GRAMBLING, La. — The Grambling State University Department of Athletics, in conjunction with the Eddie G. Robinson Museum, announced a very special event in the continuing celebration of what would have been legendary Grambling State University head football coach Eddie Robinson’s 100th birthday this year.
“A Town Hall with Coach Nick Saban” has been scheduled for Tuesday, May 7, 2019, at the Eddie G. Robinson Museum. Saban is a two-time Eddie Robinson Coach of the Year recipient (2003 and 2008) and guided the Crimson Tide to its sixth SEC Championship and a berth in the National Championship game.

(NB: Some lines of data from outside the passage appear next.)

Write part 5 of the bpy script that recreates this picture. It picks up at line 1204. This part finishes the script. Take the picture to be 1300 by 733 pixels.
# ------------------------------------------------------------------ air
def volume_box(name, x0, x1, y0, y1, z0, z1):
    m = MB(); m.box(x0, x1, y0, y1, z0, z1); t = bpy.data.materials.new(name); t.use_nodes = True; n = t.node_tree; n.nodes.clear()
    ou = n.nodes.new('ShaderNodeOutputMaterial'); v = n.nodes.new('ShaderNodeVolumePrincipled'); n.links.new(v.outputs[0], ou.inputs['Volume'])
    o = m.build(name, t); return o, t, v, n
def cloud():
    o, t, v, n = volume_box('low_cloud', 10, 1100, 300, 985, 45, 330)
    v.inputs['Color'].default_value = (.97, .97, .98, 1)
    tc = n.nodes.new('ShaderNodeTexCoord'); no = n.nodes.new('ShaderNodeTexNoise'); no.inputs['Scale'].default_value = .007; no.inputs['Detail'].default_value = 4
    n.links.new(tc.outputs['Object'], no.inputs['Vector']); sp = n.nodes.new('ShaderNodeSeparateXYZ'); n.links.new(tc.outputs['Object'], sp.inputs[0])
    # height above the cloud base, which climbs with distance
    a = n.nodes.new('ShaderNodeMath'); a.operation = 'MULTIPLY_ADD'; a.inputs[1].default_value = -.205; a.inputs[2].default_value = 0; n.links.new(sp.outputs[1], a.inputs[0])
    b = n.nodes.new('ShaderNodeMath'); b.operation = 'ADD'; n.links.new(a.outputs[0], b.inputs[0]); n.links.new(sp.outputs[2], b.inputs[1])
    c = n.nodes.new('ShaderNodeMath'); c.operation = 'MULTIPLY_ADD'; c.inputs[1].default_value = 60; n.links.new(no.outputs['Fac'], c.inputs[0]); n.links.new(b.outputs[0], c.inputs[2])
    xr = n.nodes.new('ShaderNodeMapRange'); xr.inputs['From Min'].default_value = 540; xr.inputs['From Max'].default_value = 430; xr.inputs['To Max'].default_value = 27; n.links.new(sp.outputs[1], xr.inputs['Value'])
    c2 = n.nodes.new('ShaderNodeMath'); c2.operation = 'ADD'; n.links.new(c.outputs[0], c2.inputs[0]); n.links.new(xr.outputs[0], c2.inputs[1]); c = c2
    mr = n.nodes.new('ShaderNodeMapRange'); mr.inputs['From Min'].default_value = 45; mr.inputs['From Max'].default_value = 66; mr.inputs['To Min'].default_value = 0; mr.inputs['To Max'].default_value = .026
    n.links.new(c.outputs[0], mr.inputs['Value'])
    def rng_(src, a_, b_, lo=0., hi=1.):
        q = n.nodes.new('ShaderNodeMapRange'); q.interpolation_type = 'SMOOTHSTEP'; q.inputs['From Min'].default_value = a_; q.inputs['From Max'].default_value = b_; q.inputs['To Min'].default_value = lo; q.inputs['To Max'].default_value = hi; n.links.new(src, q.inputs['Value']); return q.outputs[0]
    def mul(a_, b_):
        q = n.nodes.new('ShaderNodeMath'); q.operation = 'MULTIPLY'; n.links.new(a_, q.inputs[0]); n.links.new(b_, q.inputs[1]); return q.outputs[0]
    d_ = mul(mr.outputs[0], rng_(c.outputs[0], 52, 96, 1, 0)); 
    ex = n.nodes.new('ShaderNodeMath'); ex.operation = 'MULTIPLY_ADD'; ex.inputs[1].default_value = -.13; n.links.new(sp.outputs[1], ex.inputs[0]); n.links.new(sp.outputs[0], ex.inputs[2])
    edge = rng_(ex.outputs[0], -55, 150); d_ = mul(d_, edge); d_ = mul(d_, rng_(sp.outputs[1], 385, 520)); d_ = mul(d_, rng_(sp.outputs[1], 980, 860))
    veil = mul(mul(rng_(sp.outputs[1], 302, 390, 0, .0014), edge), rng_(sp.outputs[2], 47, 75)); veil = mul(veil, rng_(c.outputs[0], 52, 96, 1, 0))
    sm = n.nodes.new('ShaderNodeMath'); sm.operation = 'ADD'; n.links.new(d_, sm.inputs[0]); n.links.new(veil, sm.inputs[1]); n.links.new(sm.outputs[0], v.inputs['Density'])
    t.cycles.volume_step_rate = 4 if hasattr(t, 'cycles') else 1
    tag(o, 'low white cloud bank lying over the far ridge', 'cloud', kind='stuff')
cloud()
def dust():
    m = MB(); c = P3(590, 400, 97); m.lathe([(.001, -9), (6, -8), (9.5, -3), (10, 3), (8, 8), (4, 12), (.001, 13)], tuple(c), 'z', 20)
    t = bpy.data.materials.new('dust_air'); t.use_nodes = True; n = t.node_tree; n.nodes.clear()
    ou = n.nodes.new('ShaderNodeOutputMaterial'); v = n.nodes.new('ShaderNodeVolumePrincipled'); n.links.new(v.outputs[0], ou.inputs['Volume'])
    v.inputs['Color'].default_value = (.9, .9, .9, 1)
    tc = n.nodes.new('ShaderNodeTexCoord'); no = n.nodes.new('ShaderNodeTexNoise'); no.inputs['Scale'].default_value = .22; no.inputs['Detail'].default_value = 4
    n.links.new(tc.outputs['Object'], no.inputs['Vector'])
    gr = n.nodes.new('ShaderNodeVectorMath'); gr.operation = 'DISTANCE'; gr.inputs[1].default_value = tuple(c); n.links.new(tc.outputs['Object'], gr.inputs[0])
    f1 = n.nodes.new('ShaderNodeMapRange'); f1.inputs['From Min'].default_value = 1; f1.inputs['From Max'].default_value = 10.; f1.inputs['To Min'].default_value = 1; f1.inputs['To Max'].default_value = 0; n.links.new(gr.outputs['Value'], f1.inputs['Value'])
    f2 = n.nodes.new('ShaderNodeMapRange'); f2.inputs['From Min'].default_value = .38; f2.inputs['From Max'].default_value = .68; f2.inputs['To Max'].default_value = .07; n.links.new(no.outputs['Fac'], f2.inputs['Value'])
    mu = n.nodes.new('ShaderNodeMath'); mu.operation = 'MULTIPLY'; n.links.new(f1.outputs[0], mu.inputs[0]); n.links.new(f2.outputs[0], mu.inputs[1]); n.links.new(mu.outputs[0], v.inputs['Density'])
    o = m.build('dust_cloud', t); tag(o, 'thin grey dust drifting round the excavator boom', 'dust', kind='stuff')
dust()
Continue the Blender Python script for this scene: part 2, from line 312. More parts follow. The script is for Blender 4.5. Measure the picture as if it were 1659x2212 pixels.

The event is sponsored by Hunt, Guillot, and Associates and Hunt Forest Products, LLC. Doors will open at 11 a.m. and the program will begin at 12 p.m.
“We are very excited to have Nick Saban on our campus and have him as a guest speaker for this town hall meeting,” Grambling State head coach Broderick Fobbs said. “Coach Saban is a well-respected coach across the nation, who has won numerous championships and has coached at outstanding college programs as well as in the NFL. It is an honor to bring him on the campus, not just to see Grambling State, but to see the history and legacy of what Eddie G. Robinson has built.”
The format of the hourlong town hall with Saban will be a moderated Q&A session with prepared questions and there will be a few questions taken from the attendees.
Saban, who earned the Eddie Robinson Coach of the Year Award at LSU and Alabama, became the first coach in college football history to win a national championship with two different Football Bowl Subdivision (FBS) schools since the inception of the AP Poll in 1936. Saban and Paul “Bear” Bryant are the only coaches to win an SEC Championship at two different schools.
In 2013, Saban was inducted into the Alabama Sports Hall of Fame and is considered by many to be the greatest coach in college football history. He currently is tied with Bryant for most major college football national championships for a coach in the modern era.
A native of Fairmont, W.Va., Saban played at and graduated from Kent State University. His coaching career spans five decades, with stops at Kent State, Syracuse, West Virginia, Ohio State, Navy, Michigan State, Houston Oilers, Toledo, Cleveland Browns, Michigan State, LSU, Miami Dolphins, and Alabama.